Anti-slavery movements thrived in 'societies with slaves,' like Pennsylvania, rather than 'slave societies,' like Barbados. In Pennsylvania, slavery existed, so people were confronted with its morality, but the economy wasn't dependent on it. This allowed for questioning without risking the collapse of the entire socio-economic order.

Ken Burns argues that beyond taxes and representation, the American Revolution was propelled by escalating media rhetoric. The more colonial newspapers labeled the crown tyrannical, the more tyrannical it acted, creating an inflammatory feedback loop that pushed both sides toward conflict.

Even if slavery became inefficient for industrial production, its core appeal is its malleability.

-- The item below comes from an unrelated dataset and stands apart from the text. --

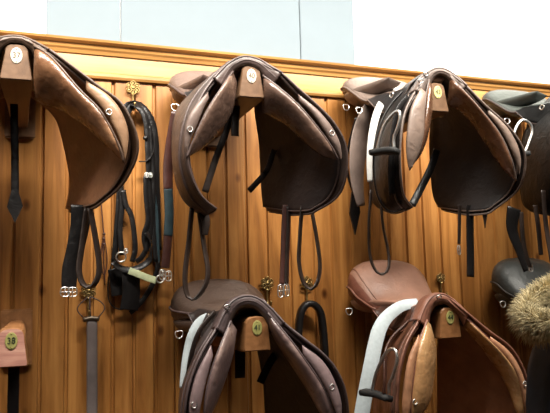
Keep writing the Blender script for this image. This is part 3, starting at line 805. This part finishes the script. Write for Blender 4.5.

Throughout history, it has served timeless human desires for sexual exploitation, luxury status symbols (owning people), loyal servants, and even government bureaucrats. This adaptability makes it a threat in any economic system, including modern ones.

There's a vast distance between knowing something is wrong and acting on it. Like modern people walking past the homeless or eating meat despite ethical concerns, societies for centuries possessed the moral insight that slavery was wrong but did nothing. Successful movements are the rare exception, not the norm.

The successful anti-slavery movement in Britain was founded primarily by entrepreneurs who applied their skills in scaling companies and operations to a moral cause. This historical example shows that business acumen is a powerful, and perhaps essential, tool for large-scale social change.

Social movements build on one another. The campaign against slavery was not an isolated event; it directly inspired and provided the organizational template for the 19th-century women's rights movement. Similarly, the US Civil Rights movement created the model and momentum for the gay rights movement, showing how progress on one issue makes progress on others more likely.

The idea that growing wealth and education automatically lead to more compassionate values is historically false. Wealthy societies, from the Roman Empire to 18th-century Europe and Belle Époque France, have often been the most deeply committed to slavery and colonialism, using their resources to create more efficient systems of oppression.

The common theory that slavery ended because it became economically inefficient is a myth. Economic historians argue that, absent political intervention, the slave economies of the British Empire would have continued to thrive well into the 19th century. Slaveholding societies never voluntarily gave up the practice because it was unprofitable.